Mit seiner extremistischen Sicht gelingt Hengelbrock aber noch mehr. Einem Publikum, das ohnehin schon bei den Begriffen Ägypten und Israel zusammenzuckt und an aktuelle Ereignisse denkt, vermittelt er die ganze grausame Dramatik der Religionskriege. Da grollen die Pauken, die Posaunen röhren im Fortissimo, wenn die Flüsse sich blutig rot färben, Kinder erschlagen werden, das Land in Hagel und Feuer versinkt und Menschen vom Meer verschlungen werden. Es wird nichts beschönigt. Und dann schwenkt Hengelbrock plötzlich um zu Momenten tiefster spiritueller Ergriffenheit, wenn Israel die Gewalt Gottes erkennt, ihn fürchtet und ihm glaubt, und die Musik dabei unendlich weich schimmert.
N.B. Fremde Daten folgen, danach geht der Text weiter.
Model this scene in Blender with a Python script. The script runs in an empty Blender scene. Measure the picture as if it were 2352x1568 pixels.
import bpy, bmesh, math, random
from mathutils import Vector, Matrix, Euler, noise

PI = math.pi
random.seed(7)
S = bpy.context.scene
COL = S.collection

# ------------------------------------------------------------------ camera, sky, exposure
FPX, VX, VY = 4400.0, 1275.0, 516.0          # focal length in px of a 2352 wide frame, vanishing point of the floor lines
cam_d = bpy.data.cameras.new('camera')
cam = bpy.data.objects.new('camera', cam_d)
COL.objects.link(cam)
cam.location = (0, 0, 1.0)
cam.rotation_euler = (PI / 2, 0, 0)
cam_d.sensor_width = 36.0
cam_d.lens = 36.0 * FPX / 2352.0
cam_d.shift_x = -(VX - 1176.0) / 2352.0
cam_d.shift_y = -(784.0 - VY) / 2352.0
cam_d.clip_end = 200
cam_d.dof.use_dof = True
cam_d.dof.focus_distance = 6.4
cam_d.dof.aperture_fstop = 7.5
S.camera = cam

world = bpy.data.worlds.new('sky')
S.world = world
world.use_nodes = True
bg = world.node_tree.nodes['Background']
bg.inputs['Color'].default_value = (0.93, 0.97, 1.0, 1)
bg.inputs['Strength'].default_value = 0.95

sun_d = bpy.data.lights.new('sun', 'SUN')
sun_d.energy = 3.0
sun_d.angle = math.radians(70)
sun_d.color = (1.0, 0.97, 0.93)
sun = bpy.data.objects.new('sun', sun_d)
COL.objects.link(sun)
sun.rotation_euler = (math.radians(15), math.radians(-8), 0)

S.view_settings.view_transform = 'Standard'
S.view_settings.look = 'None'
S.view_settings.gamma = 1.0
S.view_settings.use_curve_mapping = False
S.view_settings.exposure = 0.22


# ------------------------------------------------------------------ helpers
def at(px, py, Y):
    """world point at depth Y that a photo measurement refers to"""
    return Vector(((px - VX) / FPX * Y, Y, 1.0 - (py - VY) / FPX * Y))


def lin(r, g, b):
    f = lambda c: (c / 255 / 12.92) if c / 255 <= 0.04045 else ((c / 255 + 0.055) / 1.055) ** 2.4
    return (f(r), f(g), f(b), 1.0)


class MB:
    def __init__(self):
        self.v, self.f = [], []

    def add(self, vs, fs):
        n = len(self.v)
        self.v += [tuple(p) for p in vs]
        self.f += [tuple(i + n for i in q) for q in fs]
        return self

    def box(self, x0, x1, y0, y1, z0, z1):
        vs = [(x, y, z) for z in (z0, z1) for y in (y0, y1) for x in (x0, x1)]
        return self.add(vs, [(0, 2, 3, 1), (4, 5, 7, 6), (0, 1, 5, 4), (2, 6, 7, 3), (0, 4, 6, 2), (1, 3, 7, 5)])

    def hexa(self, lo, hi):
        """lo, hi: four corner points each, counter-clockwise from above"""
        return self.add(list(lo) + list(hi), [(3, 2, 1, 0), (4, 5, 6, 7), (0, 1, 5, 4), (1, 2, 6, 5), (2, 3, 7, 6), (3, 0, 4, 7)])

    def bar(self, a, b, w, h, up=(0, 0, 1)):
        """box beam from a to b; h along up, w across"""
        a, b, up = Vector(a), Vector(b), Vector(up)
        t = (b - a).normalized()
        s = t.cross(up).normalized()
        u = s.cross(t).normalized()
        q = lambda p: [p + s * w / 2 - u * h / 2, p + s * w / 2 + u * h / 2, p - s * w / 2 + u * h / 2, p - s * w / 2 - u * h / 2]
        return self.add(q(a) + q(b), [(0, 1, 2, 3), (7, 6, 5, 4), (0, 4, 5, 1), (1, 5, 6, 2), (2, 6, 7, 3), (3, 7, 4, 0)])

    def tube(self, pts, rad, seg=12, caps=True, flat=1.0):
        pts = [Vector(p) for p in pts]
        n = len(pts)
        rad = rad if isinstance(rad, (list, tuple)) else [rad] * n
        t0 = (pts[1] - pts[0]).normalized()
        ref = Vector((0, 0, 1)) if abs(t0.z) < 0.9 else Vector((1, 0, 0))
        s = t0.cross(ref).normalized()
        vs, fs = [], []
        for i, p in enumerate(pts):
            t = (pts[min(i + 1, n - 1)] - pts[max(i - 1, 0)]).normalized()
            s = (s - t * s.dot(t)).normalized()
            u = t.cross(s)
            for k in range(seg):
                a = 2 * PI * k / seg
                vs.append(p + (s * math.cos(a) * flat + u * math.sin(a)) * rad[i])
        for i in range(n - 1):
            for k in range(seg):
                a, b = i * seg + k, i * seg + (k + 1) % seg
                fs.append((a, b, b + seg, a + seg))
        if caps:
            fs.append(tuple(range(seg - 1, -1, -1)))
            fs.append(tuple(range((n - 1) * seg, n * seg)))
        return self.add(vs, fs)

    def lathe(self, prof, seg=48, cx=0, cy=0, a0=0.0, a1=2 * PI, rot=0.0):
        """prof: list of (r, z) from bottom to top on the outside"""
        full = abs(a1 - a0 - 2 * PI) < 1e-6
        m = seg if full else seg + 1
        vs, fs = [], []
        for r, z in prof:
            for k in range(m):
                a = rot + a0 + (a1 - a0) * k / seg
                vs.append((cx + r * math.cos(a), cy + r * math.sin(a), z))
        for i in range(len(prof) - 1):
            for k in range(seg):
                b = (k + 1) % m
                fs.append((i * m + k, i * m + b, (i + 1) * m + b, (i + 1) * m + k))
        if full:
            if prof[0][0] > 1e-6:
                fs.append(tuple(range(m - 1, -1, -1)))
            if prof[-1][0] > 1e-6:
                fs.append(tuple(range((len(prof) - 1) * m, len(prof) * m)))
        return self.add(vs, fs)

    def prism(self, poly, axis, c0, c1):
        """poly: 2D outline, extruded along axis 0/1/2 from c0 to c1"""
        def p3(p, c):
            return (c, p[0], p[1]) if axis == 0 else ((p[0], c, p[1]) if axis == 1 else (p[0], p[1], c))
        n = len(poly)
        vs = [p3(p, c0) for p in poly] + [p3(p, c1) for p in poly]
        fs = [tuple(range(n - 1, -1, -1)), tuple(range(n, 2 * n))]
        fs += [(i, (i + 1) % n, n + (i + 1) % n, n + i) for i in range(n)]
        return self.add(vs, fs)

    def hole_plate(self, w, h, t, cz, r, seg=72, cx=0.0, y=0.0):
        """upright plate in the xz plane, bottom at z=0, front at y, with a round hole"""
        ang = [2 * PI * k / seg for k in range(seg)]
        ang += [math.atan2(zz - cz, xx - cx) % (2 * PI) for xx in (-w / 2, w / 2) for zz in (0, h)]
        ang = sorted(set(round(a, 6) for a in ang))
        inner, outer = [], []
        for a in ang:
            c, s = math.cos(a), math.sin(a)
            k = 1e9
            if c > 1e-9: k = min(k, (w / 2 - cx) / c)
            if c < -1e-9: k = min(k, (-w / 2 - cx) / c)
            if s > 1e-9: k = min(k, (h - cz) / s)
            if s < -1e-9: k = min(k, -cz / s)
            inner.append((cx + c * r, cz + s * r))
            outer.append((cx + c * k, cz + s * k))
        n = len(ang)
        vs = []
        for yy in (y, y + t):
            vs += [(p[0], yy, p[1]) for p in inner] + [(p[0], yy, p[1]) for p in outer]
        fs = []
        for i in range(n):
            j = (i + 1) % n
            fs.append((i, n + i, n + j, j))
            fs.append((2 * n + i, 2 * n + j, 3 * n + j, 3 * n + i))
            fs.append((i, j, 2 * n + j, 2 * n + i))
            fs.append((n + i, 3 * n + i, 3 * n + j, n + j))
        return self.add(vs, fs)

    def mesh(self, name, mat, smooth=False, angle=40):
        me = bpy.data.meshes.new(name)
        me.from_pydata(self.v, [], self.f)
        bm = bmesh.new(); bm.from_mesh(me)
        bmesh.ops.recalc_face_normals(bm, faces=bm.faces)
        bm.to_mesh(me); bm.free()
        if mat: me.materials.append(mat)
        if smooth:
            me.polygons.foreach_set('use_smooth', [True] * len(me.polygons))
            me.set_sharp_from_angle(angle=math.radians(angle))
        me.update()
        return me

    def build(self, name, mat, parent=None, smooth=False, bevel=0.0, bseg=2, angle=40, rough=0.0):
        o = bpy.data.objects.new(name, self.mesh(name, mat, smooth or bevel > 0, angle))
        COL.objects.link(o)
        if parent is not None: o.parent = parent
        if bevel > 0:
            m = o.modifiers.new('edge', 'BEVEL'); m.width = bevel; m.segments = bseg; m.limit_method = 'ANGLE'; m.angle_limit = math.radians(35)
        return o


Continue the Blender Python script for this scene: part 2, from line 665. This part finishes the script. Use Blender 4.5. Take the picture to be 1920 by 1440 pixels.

Hengelbrocks Konzept funktioniert so gut, weil seine Musiker perfekt aufeinander abstimmt musizieren. Da scheint der Chorklang nahtlos in das farbig brandende Orchester eingebettet, packend und ungeheuer homogen. Wuchtige Passagen gelingen genauso perfekt wie feinstes Pianissimo und irrsinnig schnelle Läufe. Händel schildert das Schicksal eines Volkes, und da ist es nur folgerichtig, dass Hengelbrock für die wenigen Rezitative und Arien seine Solisten aus dem Chor nimmt. Unter ihnen sticht besonders der Altist Terry Wey mit seinem geschmeidigen Gesang heraus.

Am Ende gewaltiger Jubel im Publikum und zwei Zugaben. Und die Verwunderung, dass wieder einmal beim Gastspiel aus Salzburg, einem seltenen musikalischen Highlight in Ingolstadt, so viele Sitzreihen im Festsaal frei bleiben.